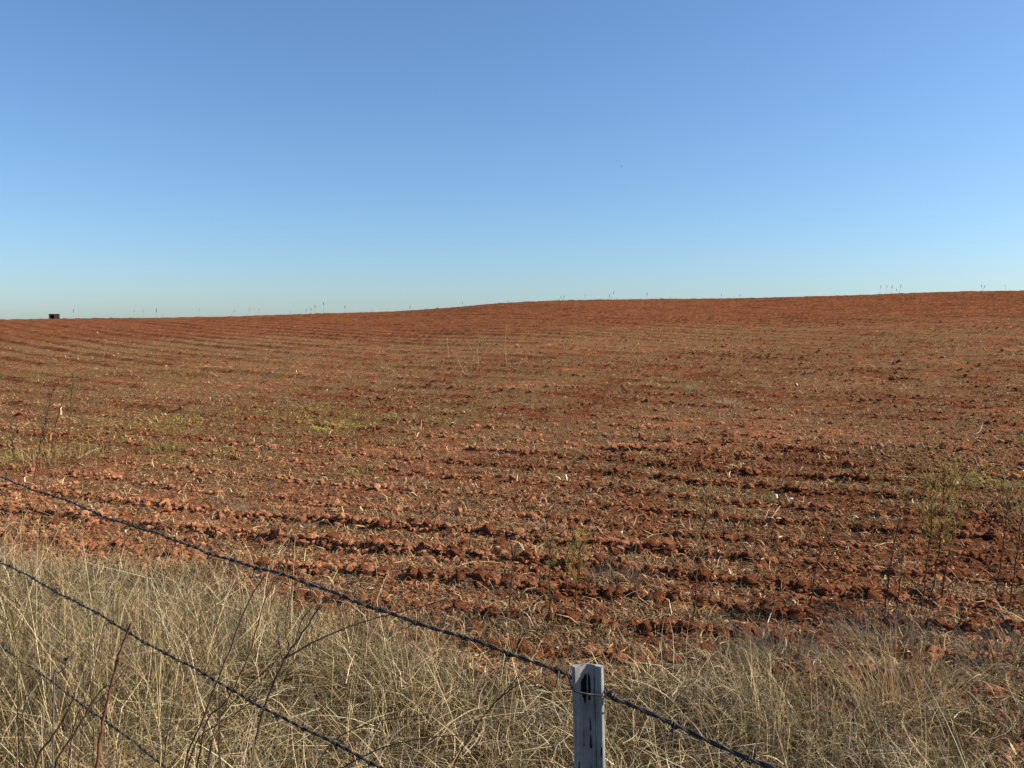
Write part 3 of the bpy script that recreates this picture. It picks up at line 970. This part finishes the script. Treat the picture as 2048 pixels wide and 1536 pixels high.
tall_weed("nearly bare reddish weed stem leaning right, left of the yellow green clump", [(1618, 1212), (1632, 1140), (1650, 1075), (1686, 985)], 0.05, TAN, 11, start=0.5)
tall_weed("straight reddish stem at the left side of the yellow green clump", [(1768, 1228), (1780, 1140), (1795, 1060), (1822, 975)], 0.05, OL, 10, start=0.45)
tall_weed("tallest bushy yellow green weed near the right edge", [(1862, 1222), (1872, 1140), (1884, 1040), (1888, 935)], 0.18, YG, 64, start=0.3)
tall_weed("yellow green weed in front of the tallest bushy one", [(1840, 1232), (1850, 1160), (1862, 1060), (1862, 960)], 0.14, YG, 44, start=0.4)
tall_weed("leaning yellow green weed on the right of the tallest bushy one", [(1880, 1214), (1895, 1120), (1912, 1040), (1932, 962)], 0.13, YG, 40, start=0.4)
tall_weed("short thin reddish weed left of the yellow green clump base", [(1790, 1238), (1800, 1160), (1806, 1100)], 0.04, TAN, 8)
tall_weed("thin brown weed cut by the right edge of the picture", [(2018, 1242), (2026, 1160), (2038, 1090), (2044, 1010)], 0.07, OL, 26, start=0.4)
tall_weed("olive weed with a feathery top beside the right edge", [(1988, 1210), (2002, 1120), (2012, 1040), (2016, 975)], 0.10, OL, 44, start=0.45)
tall_weed("dark slender weed left of the green weed in the middle of the field", [(1015, 1240), (1022, 1170), (1030, 1090)], 0.035, (0.13, 0.10, 0.06), 18, colr=BROWN, start=0.3)
tall_weed("slim green weed in the middle of the field above the post", [(1098, 1250), (1100, 1170), (1103, 1060)], 0.05, (0.17, 0.18, 0.06), 26, start=0.3)
tall_weed("wider yellow green weed just right of the slim green one above the post", [(1150, 1238), (1154, 1160), (1162, 1082)], 0.12, YG, 36, start=0.35)
tall_weed("sparse thin weed above the right side of the post", [(1130, 1200), (1133, 1150), (1136, 1100)], 0.05, OL, 10, start=0.4)
tall_weed("dark branching weed at the left edge above the top wire", [(66, 962), (78, 900), (88, 850), (108, 775)], 0.12, (0.10, 0.075, 0.04), 50, colr=BROWN, r=0.006, start=0.2)
tall_weed("dark weed second from the left edge, with an olive head", [(132, 905), (138, 850), (142, 800), (146, 742)], 0.13, (0.2, 0.16, 0.06), 40, colr=BROWN, r=0.006, start=0.5)
tall_weed("low dark weed at the extreme left edge above the top wire", [(28, 935), (25, 890), (20, 840)], 0.09, (0.13, 0.10, 0.05), 16, colr=BROWN, r=0.006, start=0.2)
tall_weed("thin brown weed between the two dark weeds at the left edge", [(100, 915), (112, 850), (128, 790)], 0.07, (0.12, 0.09, 0.05), 14, colr=BROWN, r=0.006, start=0.3)

# pale dry stalks standing in the middle distance
for lab, path in [("bent pale stalk arching right in the middle distance", [(850, 722), (858, 704), (872, 692), (896, 685)]),
                  ("pale stalk leaning right, left of the bent arching one", [(840, 702), (846, 685), (854, 670)]),
                  ("upright pale stalk right of the bent arching one", [(958, 735), (955, 700), (960, 676)]),
                  ("kinked pale stalk with a drooping top in the middle distance", [(900, 716), (888, 696), (894, 688), (898, 712)]),
                  ("tall straight pale stalk at the right of the middle distance group", [(1014, 732), (1010, 700), (1012, 655)]),
                  ("short slanting pale stalk below the middle distance group", [(930, 752), (922, 732), (914, 716)]),
                  ("lone pale stalk standing in the left middle distance", [(206, 722), (210, 700), (212, 680)]),
                  ("leaning pale stalk between the upright one and the tall straight one", [(944, 700), (938, 688), (934, 678)]),
                  ("pale stalk left of the tall straight one, with a forked foot", [(996, 735), (994, 712), (998, 690)])]:
    g0 = on_ground(*path[0])
    pts = [at(x, y, g0.y) for x, y in path]; pts[0] = g0 - Vector((0, 0, 0.02))
    m = MB(); m.tube(smooth_path(pts, 5), 0.007, 0.004, (0.40, 0.31, 0.18), 4)
    for k_ in range(3):
        p = pts[-1]; d = Vector((random.gauss(0, 1), random.gauss(0, 1), random.uniform(-0.5, 0.8))).normalized()
        m.tube([p, p + d * 0.05, p + d * 0.1 - Vector((0, 0, 0.03))], 0.004, 0.002, (0.45, 0.35, 0.2), 3)
    tag(m.build("dry_stalk", M_stem, loc=g0, origin=g0), lab, "stalk", "pale stalks standing in the middle distance")

# clumps on the field
def clump(name, label, cat, px, py, R_, H_, n, pal, w=0.004, flat=False, group=None):
    g0 = on_ground(px, py)
    a = rng.uniform(0, 6.283, n); rr = R_ * np.sqrt(rng.random(n))
    X, Y = g0.x + rr * np.cos(a), g0.y + rr * np.sin(a) * 0.8
    Z = height(X, Y) - 0.01
    L = H_ * rng.uniform(0.6, 1.4, n)
    th0 = np.clip(rng.normal(0.5 if flat else 1.1, 0.35, n), 0.05, 1.57)
    V, Q = ribbons(np.stack([X, Y, Z], 1), a + rng.normal(0, 0.6, n), L, th0, np.abs(rng.normal(1.0, 0.6, n)), rng.uniform(0.5, 1.3, n) * w, 5, rng.normal(0, 0.8, n))
    o = link(name, mesh_np(name, V - np.array(g0), Q, M_leaf, pick_colors(n, 12, pal, [1] * len(pal)), True), None, g0)
    return tag(o, label, cat, group)
LIME = [(0.42, 0.41, 0.055), (0.35, 0.33, 0.05), (0.5, 0.45, 0.1)]
DULLG = [(0.25, 0.22, 0.065), (0.33, 0.27, 0.09), (0.16, 0.14, 0.05)]
HAY = [(0.40, 0.30, 0.15), (0.30, 0.215, 0.10), (0.47, 0.37, 0.21)]
GREY = [(0.17, 0.14, 0.10), (0.25, 0.2, 0.14), (0.10, 0.08, 0.06)]
clump("green_weed", "brightest lime green weed clump in the middle left of the field", "plant", 672, 858, 0.34, 0.15, 260, LIME, 0.009, True)
clump("green_weed", "dull yellow green clump just above the lime green one", "plant", 626, 820, 0.34, 0.14, 180, DULLG + LIME[:1], 0.009, True)
clump("green_weed", "yellow green weed clump beside the broken furrow at left", "plant", 352, 846, 0.40, 0.15, 220, DULLG + LIME[:1], 0.009, True)
clump("green_weed", "light green sprawling weed at the right edge of the field", "plant", 2005, 968, 0.30, 0.14, 200, LIME + DULLG, 0.008, True)
clump("green_weed", "wide olive and straw coloured clump at the left edge among the dark weeds", "plant", 105, 925, 0.75, 0.22, 420, DULLG + HAY[:2], 0.006)
clump("green_weed", "low olive clump left of the broken furrow", "plant", 325, 905, 0.22, 0.16, 160, DULLG, 0.007)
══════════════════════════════
▶ _PROBLEM STATEMENT_: Drop the images and repeat the data exactly.

▶ _ANSWER TO THE TASK_:
Write part 3 of the bpy script that recreates this picture. It picks up at line 970. This part finishes the script. Treat the picture as 2048 pixels wide and 1536 pixels high.
tall_weed("nearly bare reddish weed stem leaning right, left of the yellow green clump", [(1618, 1212), (1632, 1140), (1650, 1075), (1686, 985)], 0.05, TAN, 11, start=0.5)
tall_weed("straight reddish stem at the left side of the yellow green clump", [(1768, 1228), (1780, 1140), (1795, 1060), (1822, 975)], 0.05, OL, 10, start=0.45)
tall_weed("tallest bushy yellow green weed near the right edge", [(1862, 1222), (1872, 1140), (1884, 1040), (1888, 935)], 0.18, YG, 64, start=0.3)
tall_weed("yellow green weed in front of the tallest bushy one", [(1840, 1232), (1850, 1160), (1862, 1060), (1862, 960)], 0.14, YG, 44, start=0.4)
tall_weed("leaning yellow green weed on the right of the tallest bushy one", [(1880, 1214), (1895, 1120), (1912, 1040), (1932, 962)], 0.13, YG, 40, start=0.4)
tall_weed("short thin reddish weed left of the yellow green clump base", [(1790, 1238), (1800, 1160), (1806, 1100)], 0.04, TAN, 8)
tall_weed("thin brown weed cut by the right edge of the picture", [(2018, 1242), (2026, 1160), (2038, 1090), (2044, 1010)], 0.07, OL, 26, start=0.4)
tall_weed("olive weed with a feathery top beside the right edge", [(1988, 1210), (2002, 1120), (2012, 1040), (2016, 975)], 0.10, OL, 44, start=0.45)
tall_weed("dark slender weed left of the green weed in the middle of the field", [(1015, 1240), (1022, 1170), (1030, 1090)], 0.035, (0.13, 0.10, 0.06), 18, colr=BROWN, start=0.3)
tall_weed("slim green weed in the middle of the field above the post", [(1098, 1250), (1100, 1170), (1103, 1060)], 0.05, (0.17, 0.18, 0.06), 26, start=0.3)
tall_weed("wider yellow green weed just right of the slim green one above the post", [(1150, 1238), (1154, 1160), (1162, 1082)], 0.12, YG, 36, start=0.35)
tall_weed("sparse thin weed above the right side of the post", [(1130, 1200), (1133, 1150), (1136, 1100)], 0.05, OL, 10, start=0.4)
tall_weed("dark branching weed at the left edge above the top wire", [(66, 962), (78, 900), (88, 850), (108, 775)], 0.12, (0.10, 0.075, 0.04), 50, colr=BROWN, r=0.006, start=0.2)
tall_weed("dark weed second from the left edge, with an olive head", [(132, 905), (138, 850), (142, 800), (146, 742)], 0.13, (0.2, 0.16, 0.06), 40, colr=BROWN, r=0.006, start=0.5)
tall_weed("low dark weed at the extreme left edge above the top wire", [(28, 935), (25, 890), (20, 840)], 0.09, (0.13, 0.10, 0.05), 16, colr=BROWN, r=0.006, start=0.2)
tall_weed("thin brown weed between the two dark weeds at the left edge", [(100, 915), (112, 850), (128, 790)], 0.07, (0.12, 0.09, 0.05), 14, colr=BROWN, r=0.006, start=0.3)

# pale dry stalks standing in the middle distance
for lab, path in [("bent pale stalk arching right in the middle distance", [(850, 722), (858, 704), (872, 692), (896, 685)]),
                  ("pale stalk leaning right, left of the bent arching one", [(840, 702), (846, 685), (854, 670)]),
                  ("upright pale stalk right of the bent arching one", [(958, 735), (955, 700), (960, 676)]),
                  ("kinked pale stalk with a drooping top in the middle distance", [(900, 716), (888, 696), (894, 688), (898, 712)]),
                  ("tall straight pale stalk at the right of the middle distance group", [(1014, 732), (1010, 700), (1012, 655)]),
                  ("short slanting pale stalk below the middle distance group", [(930, 752), (922, 732), (914, 716)]),
                  ("lone pale stalk standing in the left middle distance", [(206, 722), (210, 700), (212, 680)]),
                  ("leaning pale stalk between the upright one and the tall straight one", [(944, 700), (938, 688), (934, 678)]),
                  ("pale stalk left of the tall straight one, with a forked foot", [(996, 735), (994, 712), (998, 690)])]:
    g0 = on_ground(*path[0])
    pts = [at(x, y, g0.y) for x, y in path]; pts[0] = g0 - Vector((0, 0, 0.02))
    m = MB(); m.tube(smooth_path(pts, 5), 0.007, 0.004, (0.40, 0.31, 0.18), 4)
    for k_ in range(3):
        p = pts[-1]; d = Vector((random.gauss(0, 1), random.gauss(0, 1), random.uniform(-0.5, 0.8))).normalized()
        m.tube([p, p + d * 0.05, p + d * 0.1 - Vector((0, 0, 0.03))], 0.004, 0.002, (0.45, 0.35, 0.2), 3)
    tag(m.build("dry_stalk", M_stem, loc=g0, origin=g0), lab, "stalk", "pale stalks standing in the middle distance")

# clumps on the field
def clump(name, label, cat, px, py, R_, H_, n, pal, w=0.004, flat=False, group=None):
    g0 = on_ground(px, py)
    a = rng.uniform(0, 6.283, n); rr = R_ * np.sqrt(rng.random(n))
    X, Y = g0.x + rr * np.cos(a), g0.y + rr * np.sin(a) * 0.8
    Z = height(X, Y) - 0.01
    L = H_ * rng.uniform(0.6, 1.4, n)
    th0 = np.clip(rng.normal(0.5 if flat else 1.1, 0.35, n), 0.05, 1.57)
    V, Q = ribbons(np.stack([X, Y, Z], 1), a + rng.normal(0, 0.6, n), L, th0, np.abs(rng.normal(1.0, 0.6, n)), rng.uniform(0.5, 1.3, n) * w, 5, rng.normal(0, 0.8, n))
    o = link(name, mesh_np(name, V - np.array(g0), Q, M_leaf, pick_colors(n, 12, pal, [1] * len(pal)), True), None, g0)
    return tag(o, label, cat, group)
LIME = [(0.42, 0.41, 0.055), (0.35, 0.33, 0.05), (0.5, 0.45, 0.1)]
DULLG = [(0.25, 0.22, 0.065), (0.33, 0.27, 0.09), (0.16, 0.14, 0.05)]
HAY = [(0.40, 0.30, 0.15), (0.30, 0.215, 0.10), (0.47, 0.37, 0.21)]
GREY = [(0.17, 0.14, 0.10), (0.25, 0.2, 0.14), (0.10, 0.08, 0.06)]
clump("green_weed", "brightest lime green weed clump in the middle left of the field", "plant", 672, 858, 0.34, 0.15, 260, LIME, 0.009, True)
clump("green_weed", "dull yellow green clump just above the lime green one", "plant", 626, 820, 0.34, 0.14, 180, DULLG + LIME[:1], 0.009, True)
clump("green_weed", "yellow green weed clump beside the broken furrow at left", "plant", 352, 846, 0.40, 0.15, 220, DULLG + LIME[:1], 0.009, True)
clump("green_weed", "light green sprawling weed at the right edge of the field", "plant", 2005, 968, 0.30, 0.14, 200, LIME + DULLG, 0.008, True)
clump("green_weed", "wide olive and straw coloured clump at the left edge among the dark weeds", "plant", 105, 925, 0.75, 0.22, 420, DULLG + HAY[:2], 0.006)
clump("green_weed", "low olive clump left of the broken furrow", "plant", 325, 905, 0.22, 0.16, 160, DULLG, 0.007)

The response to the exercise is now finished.